1340 8 U.S. at 126-27.

1341 United States v. Burr, 8 U.S. (4 Cr.) 469, Appx. (1807).

1342 There have been a number of lower court cases in some of which convictions were obtained. As a result of the Whiskey Rebellion, convictions of treason were obtained on the basis of the ruling that forcible resistance to the enforcement of the revenue laws was a constructive levying of war. United States v. Vigol, 29 Fed. Cas. 376 (No. 16621) (C.C.D. Pa. 1795); United States v. Mitchell, 26 Fed. Cas. 1277 (No. 15788) (C.C.D. Pa. 1795). After conviction, the defendants were pardoned. See also for the same ruling in a different situation the Case of Fries, 9 Fed. Cas. 826, 924 (Nos. 5126, 5127) (C.C.D. Pa. 1799, 1800). The defendant was again pardoned after conviction. About a half century later participation in forcible resistance to the Fugitive Slave Law was held not to be a constructive levying of war. United States v. Hanway, 26 Fed. Cas. 105 (No. 15299) (C.C.E.D. Pa. 1851).

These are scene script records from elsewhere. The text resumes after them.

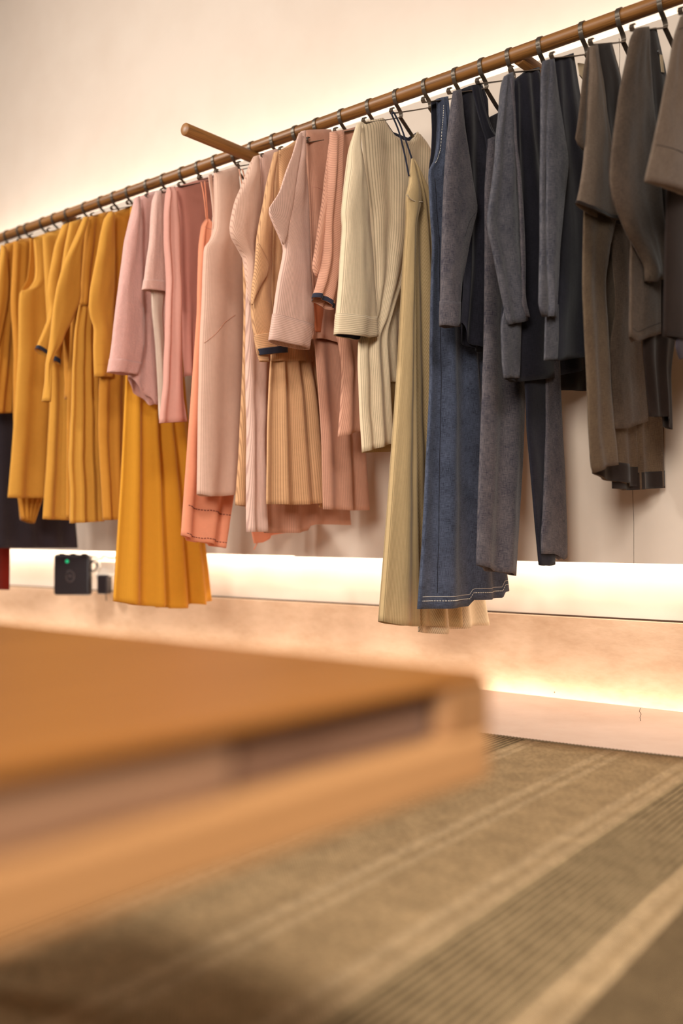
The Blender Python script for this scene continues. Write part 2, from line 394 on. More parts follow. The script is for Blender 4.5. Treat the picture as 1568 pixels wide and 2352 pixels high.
class Cloth:
    def __init__(s, X, Lp, Rp, T=None, B=None, b=.018, folds=0, amp=.0, drift=0., ph=0., grow=1.2, wr=.002, top=.02, rt=None, tmul=1.0, bbot=None):
        s.X = X
        cv = lambda p: (Vector((p[1], p[2])) if p[0] == 'w' else (lambda q: Vector((q.y, q.z)))(at_x(p[0], p[1], X)))
        s.L = [cv(p) for p in Lp]
        s.R = [cv(p) for p in Rp]
        s.T = [s.L[0]]+[cv(p) for p in (T or [])]+[s.R[0]]
        s.B = [s.L[-1]]+[cv(p) for p in (B or [])]+[s.R[-1]]
        s.L = soft(s.L); s.R = soft(s.R)
        s.b, s.folds, s.amp, s.drift, s.ph, s.grow, s.wr, s.top = b, folds, amp, drift, ph, grow, wr, top
        s.seed = random.uniform(0, 50); s.bbot = bbot
        s.len = sum((c-a).length for a, c in zip(s.L, s.L[1:])); s.width = max((s.L[-1]-s.R[-1]).length, (poly(s.L, .5)-poly(s.R, .5)).length)
    def coons(s, u, t):
        Lt, Rt, Tu, Bu = poly(s.L, t), poly(s.R, t), poly(s.T, u), poly(s.B, u)
        return (1-u)*Lt+u*Rt+(1-t)*Tu+t*Bu-((1-u)*(1-t)*s.L[0]+u*(1-t)*s.R[0]+(1-u)*t*s.L[-1]+u*t*s.R[-1])
    def pos(s, u, t, side, off=0.):
        """u across 0..1, t down 0..1, side +1 = face towards +X"""
        a, c = poly(s.L, t), poly(s.R, t); wa = max(.003, abs(c.x-a.x)/2)
        k = abs((a.x+c.x)/2/s.X)
        b = s.b if s.bbot is None else s.b+(s.bbot-s.b)*t
        b = min(b, .75*wa/k)
        d = t*s.len
        if d < s.top: b = max(b*(math.sqrt(max(0.0, 1-(1-d/s.top)**2))*.92+.08), min(b, .0068))
        w = math.sqrt(max(wa*wa-(k*b)**2, (.35*wa)**2))
        uu = .5+(u-.5)*w/wa
        p = s.coons(uu, t)
        prof = math.sqrt(max(0, 1-(2*u-1)**2))
        win = min(1, prof*1.25)
        x = side*b*(prof**.8)
        if s.folds:
            g = (.12+.88*t**s.grow)
            q = s.folds*u+s.ph+s.drift*t
            x += s.amp*g*win*(math.sin(2*math.pi*q)+.16*math.sin(2*math.pi*(q*1.7+.3)+s.seed))
        if s.wr:
            nz = noise.noise(Vector((u*s.width*16, t*s.len*3.2, s.seed)))+.5*noise.noise(Vector((u*s.width*38, t*s.len*9, s.seed+9)))
            nz2 = noise.noise(Vector(((u*s.width+t*s.len*.4)*14, (t*s.len-u*s.width*.5)*12, s.seed+31)))
            x += s.wr*win*(nz*1.5+nz2*1.3)*min(1, t*4+.2)
        nrm = side*off
        edge = (2*u-1)*off if off else 0
        return Vector((s.X+x+nrm*max(.3, prof), p.x+edge*(1-prof), p.y))
    def mesh(s, name, mat, parent, t0=0., t1=1., off=0., nu=26, nt=None, rot=0., both=True, solid=.0011, uvs=1.0):
        nt = nt or max(6, int(52*(t1-t0)*min(1.4, max(.35, s.len/.7))))
        V, Fc, UV = [], [], []
        cols = []
        for i in range(nu+1): cols.append(((1-math.cos(math.pi*i/nu))/2, 1))
        if both:
            for i in range(1, nu): cols.append(((1+math.cos(math.pi*i/nu))/2, -1))
        nc = len(cols); cr, sr = math.cos(rot), math.sin(rot)
        for j in range(nt+1):
            t = t0+(t1-t0)*j/nt
            for u, sd in cols:
                V.append(s.pos(u, t, sd, off))
                a, b = (u if sd > 0 else -u)*s.width*uvs, t*s.len
                UV.append((a*cr-b*sr, a*sr+b*cr))
        for j in range(nt):
            rng = range(nc) if both else range(nc-1)
            for k in rng:
                k2 = (k+1) % nc
                Fc.append((j*nc+k, (j+1)*nc+k, (j+1)*nc+k2, j*nc+k2))
        if t0 == 0 and both and not off:
            for k in range(nu//1):
                k2 = (nc-k) % nc; k3 = (nc-k-1) % nc
                if k+1 != k3: Fc.append((k, k+1, k3, k2) if k2 != k else (k, k+1, k3))
        return link_mesh(name, V, Fc, mat, parent, UV, solid=solid)
    def stitch(s, name, mat, parent, path, n, r=.0011, side=1, off=.0022, fill=.6):
        """row of running stitches along a list of (u,t)"""
        V, Fc = [], []; P = [Vector((a, b, 0)) for a, b in path]
        for i in range(n):
            a = poly(P, (i+.15)/n); c = poly(P, (i+.15+fill)/n)
            v, f = tube_data([s.pos(a.x, a.y, side, off), s.pos((a.x+c.x)/2, (a.y+c.y)/2, side, off+.0005), s.pos(c.x, c.y, side, off)], r, 5)
            n0 = len(V); V += v; Fc += [tuple(q+n0 for q in ff) for ff in f]
        return link_mesh(name, V, Fc, mat, parent, [(0, 0)]*len(V))
    def seam(s, name, mat, parent, path, r=.0009, side=1, off=.0008, n=30):
        P = [Vector((a, b, 0)) for a, b in path]
        return tube(name, [s.pos(poly(P, i/n).x, poly(P, i/n).y, side, off) for i in range(n+1)], r, mat, parent, 6)

H = {19: -3.213, 48: -3.132, 65: -3.086, 101: -2.991, 128: -2.922, 158: -2.847, 198: -2.75, 235: -2.664, 265: -2.596, 298: -2.523, 342: -2.43, 379: -2.354, 421: -2.27, 459: -2.197, 497: -2.126, 541: -2.046, 581: -1.977, 631: -1.892, 681: -1.811, 730: -1.734, 787: -1.648, 851: -1.556, 913: -1.47, 980: -1.382, 1049: -1.295, 1109: -1.222, 1172: -1.149, 1243: -1.07, 1340: -.967, 1425: -.882, 1521: -.791, 1620: -.702}
def garment(hook, name, label, cat, what, hanger=True):
    X = H[hook]; e = empty(name, (X, RAIL_Y, 1.44)); tag(e, label, cat, 'clothes hanging on the rail')
    if hanger: place_hanger(X, what)
    return e, X
W = lambda y, z: ('w', y, z)
FAR = W(2.17, 1.405)
D90 = math.pi/2
def straps(name, mat, parent, X, segs, r=.0018):
    V, Fc = [], []
    for seg in segs:
        v, f = tube_data(smooth_path([at_x(p[0], p[1], X) for p in seg], 5), r, 7)
        n0 = len(V); V += v; Fc += [tuple(q+n0 for q in ff) for ff in f]
    return link_mesh(name, V, Fc, mat, parent, [(0, 0)]*len(V))

# 19 wine red dress, far left
g, X = garment(19, 'dress', 'dark wine-red dress, only its hem showing at far left', 'dress', 'wine-red dress at far left')
Cloth(X, [W(1.83, 1.40), W(1.80, .9), W(1.78, .25)], [W(2.08, 1.42), W(2.02, .9), (21, 1355)], b=.03, folds=2, amp=.01).mesh('body', M['wine'], g)
# 48, 65 charcoal
g, X = garment(48, 'dress', 'navy dress behind the charcoal one at far left', 'dress', 'navy dress at far left')
Cloth(X, [W(1.83, 1.40), W(1.82, .9), W(1.80, .38)], [FAR, W(2.14, .9), (120, 1250)], b=.008, folds=3, amp=.006).mesh('body', M['chambray_dark_shaded'], g)
g, X = garment(65, 'dress', 'charcoal blue dress hanging below the mustard clothes at far left', 'dress', 'charcoal blue dress at left')
c = Cloth(X, [W(1.83, 1.40), W(1.80, .9), W(1.78, .385)], [FAR, W(2.16, .9), (178, 1259)], b=.014, folds=4, amp=.012, ph=.2); c.mesh('body', M['charcoal'], g)
# 101
g, X = garment(101, 'blouse', 'mustard blouse cut off by the left edge of the photo', 'blouse', 'mustard blouse at the left edge')
c = Cloth(X, [(10, 562), (2, 700), (-30, 950)], [(72, 545), (46, 620), (40, 800), (31, 948)], T=[(45, 550)], b=.02, folds=3, amp=.007); c.mesh('body', M['mustard_shaded'], g)
c = Cloth(X+.02, [(2, 563), (-8, 650), (-25, 800)], [(14, 568), (20, 650), (18, 690), (-4, 800)], b=.014, folds=1, amp=.004); c.mesh('sleeve', M['mustard'], g)
# 128
g, X = garment(128, 'dress', 'gathered mustard dress just left of the mustard tank dress', 'dress', 'gathered mustard dress')
c = Cloth(X, [(32, 556), (24, 700), (32, 800), (30, 950), (38, 1120), (47, 1192)], [(118, 538), (108, 700), (105, 950), (100, 1140), (78, 1203)], b=.02, folds=5, amp=.006, grow=.2); c.mesh('body', M['mustard_shaded'], g)
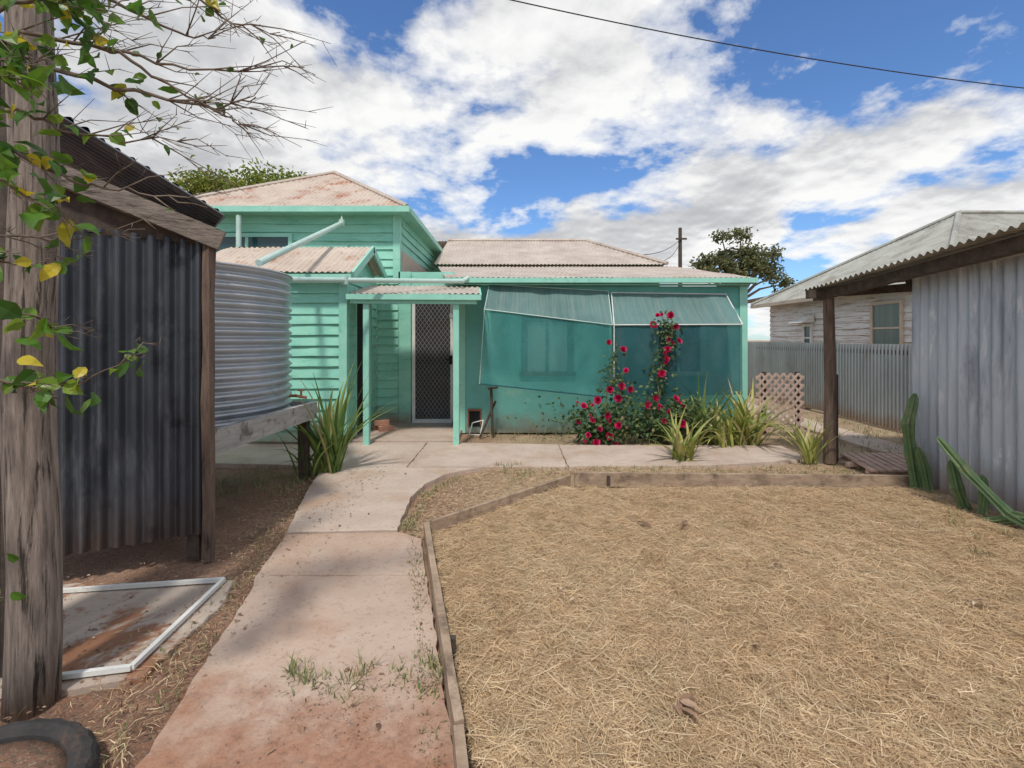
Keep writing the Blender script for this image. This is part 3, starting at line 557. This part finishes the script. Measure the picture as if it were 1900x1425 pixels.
for k in range(n):
    t=2*math.pi*k/n
    for (rr,zz) in prof: q=rr+(.007 if (k%2 and rr>.315) else 0); vs.append((tcx+q*math.cos(t),tcy+q*math.sin(t),zz))
m=len(prof); mb.add(vs,[(k*m+i,((k+1)%n)*m+i,((k+1)%n)*m+(i+1)%m,k*m+(i+1)%m) for k in range(n) for i in range(m)])
o=mb.obj('old_tyre',m_tyre,base=(tcx,tcy,0)); tag(o,'old half-buried rubber tyre filled with red soil','tyre')
mb=MB(); mb.tube([(tcx,tcy,.0),(tcx,tcy,.045),(tcx,tcy,.065),(tcx,tcy,.07)],[.262,.262,.18,.05],30,.02); o=mb.obj('soil',m_ground,smooth=True); structure(o)
mb=MB(); q=[(-2.50,2.64,.03),(-1.64,2.76,.035),(-1.585,2.02,.035),(-1.88,1.965,.03)]
for a,b in zip(q[:-1],q[1:]): mb.beam(a,b,.022,.02)
mb.beam(q[3],(-2.0,2.1,.03),.022,.02)
o=mb.obj('screen_frame',m_white,base=(-1.9,2.4,0)); tag(o,'bent white metal screen frame lying on concrete slab','screen frame')
# ---------------------------------------------------------------- small stuff
mb=MB(); mb.beam((-.28,7.0,.0),(-.30,6.95,.72),.03,.03); mb.beam((-.46,6.9,.0),(-.24,7.1,.5),.025,.025); mb.beam((-.34,6.9,.70),(-.20,6.9,.72),.03,.03); o=mb.obj('timber_prop',m_darkwood,base=(-.3,7,0)); tag(o,'dark timber sticks leaning against green wall below awning','timber prop')
mb=MB(); 
for a,b in(((-.62,7.05,.02),(-.58,7.1,.18)),((-.58,7.1,.18),(-.42,7.1,.22)),((-.42,7.1,.22),(-.46,7.0,.02)),((-.62,7.05,.02),(-.46,7.0,.02))): mb.tube([a,b],.008,6)
o=mb.obj('wire_stand',m_white,base=(-.5,7.05,0)); tag(o,'small bent white metal stand on soil by green wall','metal stand')
for i,(x,y,a) in enumerate(((-1.98,7.3,.2),(-1.86,7.18,.5),(-1.95,7.25,.3))):
    mb=MB(); d=V((math.cos(a),math.sin(a),0)); c=V((x,y,.085+(.075 if i==2 else 0))); mb.beam(c-d*.11,c+d*.11,.11,.07,seg=3,jit=.003); o=mb.obj('brick',m_brick,base=(x,y,.05)); tag(o,'loose worn red brick on the porch slab','brick','bricks by the porch')
mb=MB(); mb.tube([(-.9,7.6,.12),(-.87,7.78,1.35)],.012,6); mb.tube([(-.9,7.6,.02),(-.9,7.6,.14)],[.05,.03],8); o=mb.obj('broom',m_darkwood,base=(-.9,7.6,.05)); tag(o,'dark broom leaning beside the security door','broom')
mb=MB(); lx0,lx1,lz0,lz1,ly=3.60,4.30,.03,.90,7.15
for k,an in enumerate((.85,-.85)):
    for a,b in cliplines(lx0,lz0,lx1,lz1,.082,an): mb.beam((a[0],ly+k*.009,a[1]),(b[0],ly+k*.009,b[1]),.034,.007,up=V((0,1,0)))
o=mb.obj('lattice_panel',m_lattice,base=(3.9,ly,0)); tag(o,'brown timber diamond lattice panel standing beside the house corner','lattice')
for x in(3.75,4.25): o=MB().beam((x,7.22,0),(x,7.22,.92),.05,.05,up=V((0,1,0))).obj('garden_stake',m_darkwood,base=(x,7.22,0)); tag(o,'short dark timber stake behind the lattice panel','stake','stakes behind lattice')
mb=MB()
for i in range(13):
    x=3.68+i*.085; mb.beam((x,4.92,.065),(x+.14,5.6,.085),.06,.018,jit=.003)
for y in(5.0,5.3,5.56): mb.beam((3.66,y,.035),(4.95,y+.02,.035),.05,.04)
o=mb.obj('slatted_pallet',M('pallet_timber',(.44,.29,.22),(.60,.43,.34),7,.85,c3=(.30,.16,.11),s3=9,bs=.3),base=(4.2,5.3,0)); tag(o,'flat pinkish timber slatted pallet lying on ground by shed post','pallet')
# ---------------------------------------------------------------- PLANTS
def strappy(x,y,n,h,mat,label,w=.022,spread=.10,lean=.75,droop=1.7,name='strap_leaf_plant'):
    mb=MB()
    for i in range(n):
        a=R(0,6.28); l=h*R(.55,1.15); mb.blade((x+R(-spread,spread),y+R(-spread,spread),0),a,l,R(.02,lean)*.6,R(.2,droop),w*R(.7,1.3),8)
    o=mb.obj(name,mat,base=(x,y,0)); tag(o,label,'plant','strap-leaved garden plants'); return o
strappy(-1.90,5.05,62,1.12,m_strap,'tall dark green strap-leaved clump beside the tank stand',.05,.10,.55,1.1)
strappy(-2.10,4.95,16,.6,m_strap,'green strap-leaved clump under the tank stand',.038,.1)
strappy(1.95,5.55,44,.66,m_strapy,'yellow-green strap-leaved clump at the path edge',.042,.10,.8,1.3)
strappy(3.36,5.5,34,.58,m_strapy,'small yellow-green strap-leaved tuft beside shed post',.036,.07,.6,1.1)
strappy(3.15,6.5,75,.92,m_strapy,'large drooping strap-leaved clump with dry yellow tips',.05,.20,.9)
strappy(2.55,6.65,60,.9,m_strap,'green strap-leaved clump against the house wall',.046,.18,.8)
strappy(2.80,6.3,34,.6,m_strapy,'drying strap-leaved clump by the pavement',.04,.15,1.0)
def rosebush(loc,stems,label,nl,blooms):
    e=thing('rose_bush',loc,label,'rose bush'); mb=MB(); lf=MB()
    for st in stems:
        pts=[]
        for a,b in zip(st[:-1],st[1:]):
            for k in range(4): pts.append(V(a).lerp(V(b),k/4)+V((R(-.02,.02),R(-.02,.02),0)))
        pts.append(V(st[-1])); mb.tube(pts,[.012-.008*i/len(pts) for i in range(len(pts))],6)
        for i in range(nl):
            t=random.random()**.8; p=pts[int(t*(len(pts)-1))]; dens=.13 if t<.35 else .07
            p=p+V((random.gauss(0,dens),random.gauss(0,dens*.7),random.gauss(0,dens)))
            if p.z<.05: p.z=R(.05,.2)
            lf.leaf(p,(R(-1,1),R(-1,1),R(-.6,.5)),(R(-1,1),-.6+R(-.5,.5),R(0,1)),R(.045,.075),R(.032,.05),.15,.2)
    mb.obj('stem',m_stem,e); lf.obj('foliage',m_roseleaf,e)
    for (p,s) in blooms:
        fl=MB(); p=V(p)-V((0,.05,0)); ax=V((R(-.5,.5),-1,R(-.3,.8))).normalized(); t0=ax.cross(V((0,0,1))).normalized(); t1=ax.cross(t0)
        for ringi,(nn,rr,op) in enumerate(((7,1.0,1.25),(6,.85,.9),(6,.65,.5),(4,.45,.2))):
            for k in range(nn):
                a=2*math.pi*k/nn+ringi*.5; rd=t0*math.cos(a)+t1*math.sin(a); d=(rd*math.sin(op)+ax*math.cos(op)).normalized()
                fl.leaf(p-ax*s*.3,d,-rd*math.cos(op)+ax*math.sin(op),s*rr*R(.9,1.15),s*1.15,.25,-.15)
        fl.obj('flower',m_rose,e,smooth=True)
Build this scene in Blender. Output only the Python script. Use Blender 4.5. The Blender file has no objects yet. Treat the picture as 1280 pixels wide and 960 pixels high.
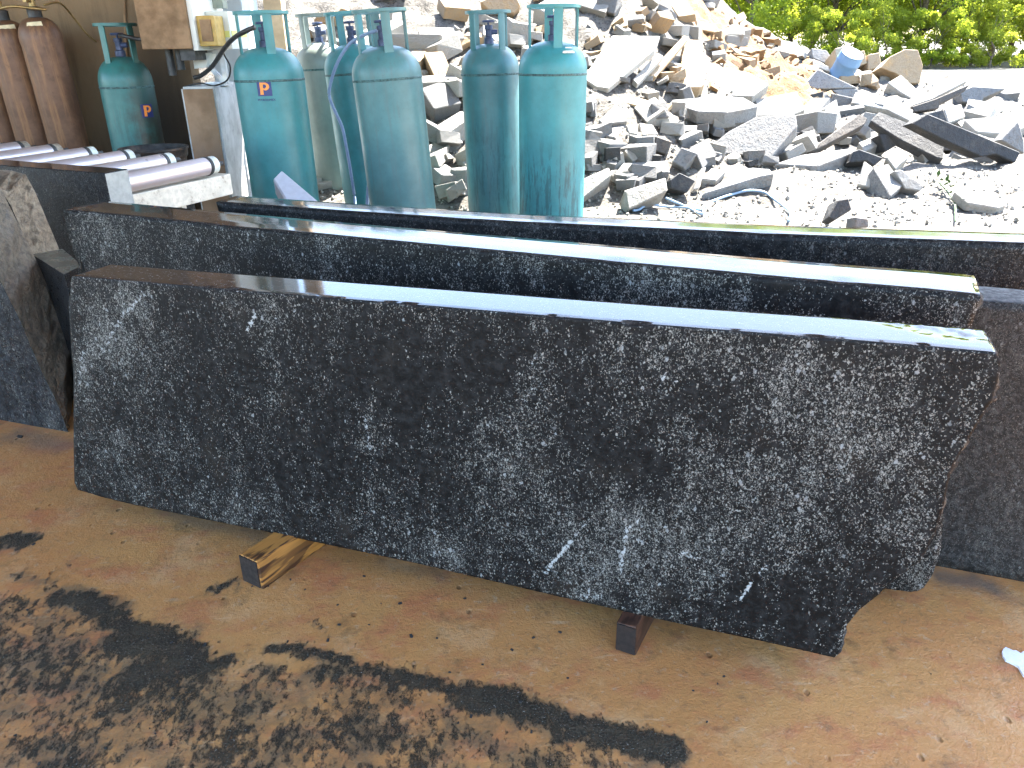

Although the United States Government regarded the activities of the Confederate States as a levying of war, the President by Amnesty Proclamation of December 25, 1868, pardoned all those who had participated on the southern side in the Civil War. In applying the Captured and Abandoned Property Act of 1863 (12 Stat. 820) in a civil proceeding, the Court declared that the foundation of the Confederacy was treason against the United States. Sprott v. United States, 87 U.S. (20 Wall.) 459 (1875). See also Hanauer v. Doane, 79 U.S. (12 Wall.) 342 (1871); Thorington v. Smith, 75 U.S. (8 Wall.) 1 (1869); Young v. United States, 97 U.S. 39 (1878). These four cases bring in the concept of adhering to the enemy and giving him aid and comfort, but these are not criminal cases and deal with attempts to recover property under the Captured and Abandoned Property Act by persons who claimed that they had given no aid or comfort to the enemy. These cases are not, therefore, an interpretation of the Constitution.